Enfin, en application du dernier alinéa de l'article 65 de la Constitution, une incompatibilité stricte est introduite entre les fonctions au sein du Conseil supérieur de la magistrature (CSM) et la qualité de membre d'une autorité administrative indépendante ou d'une autorité publique indépendante.

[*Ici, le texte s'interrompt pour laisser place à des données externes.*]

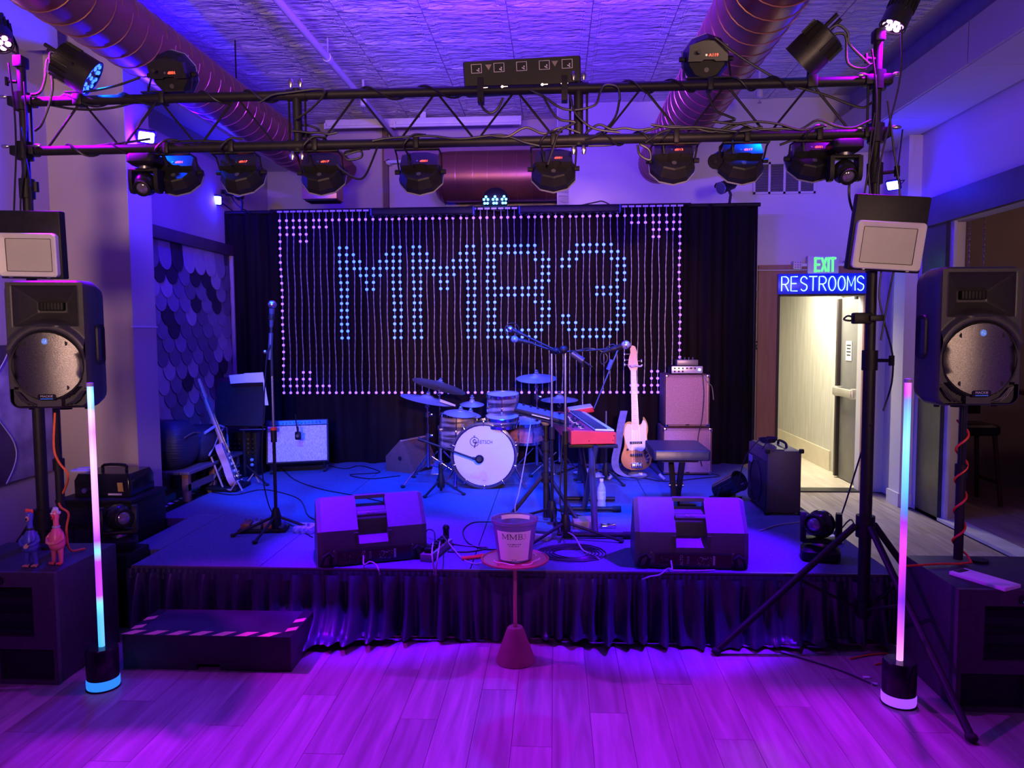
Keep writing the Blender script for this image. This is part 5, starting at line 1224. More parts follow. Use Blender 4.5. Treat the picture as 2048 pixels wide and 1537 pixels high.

Par coordination, est supprimée une disposition spécifique qui prévoyait, depuis 2011, une telle incompatibilité avec les fonctions de Défenseur des droits.

Votre commission a adopté l'article 3 ainsi modifié .


* 57 Cf . Les autorités administratives indépendantes : évaluation d'un objet juridique non identifié , rapport n° 404 (2005-2006) de M. Patrice GÉLARD, fait au nom de l'Office parlementaire d'évaluation de la législation et Autorités administratives indépendantes -2006-2014 : un bilan, rapport d'information n° 616 (2013-2014) de M. Patrice GÉLARD, fait au nom de la commission des lois, p. 38.

* 58 Proposition de loi organique relative aux autorités administratives indépendantes et aux autorités publiques indépendantes (n° 811, 2013-2014), déposée au Sénat le 25 septembre 2014.

* 59 Par sa décision n° 2012-658 DC du 13 décembre 2012, le Conseil constitutionnel a admis qu'une loi organique prise en application du dernier alinéa de l'article 34 de la Constitution puisse créer une nouvelle catégorie de loi - en l'occurrence, une loi de programmation des finances publiques -, mais aucune loi organique n'est venue jusqu'à présent réserver des matières à l'intervention exclusive du législateur.

* 60 Un État dans l'État : canaliser la prolifération des autorités administratives indépendantes pour mieux les contrôler , rapport n° 126 (2015-2016) de M. Jacques MÉZARD, fait au nom de la commission d'enquête sur le bilan et le contrôle de la création, de l'organisation, de l'activité et de la gestion des autorités administratives indépendantes, pp. 67-68.

* 61 Conseil constitutionnel 12 novembre 2015, n° 2015-721 DC.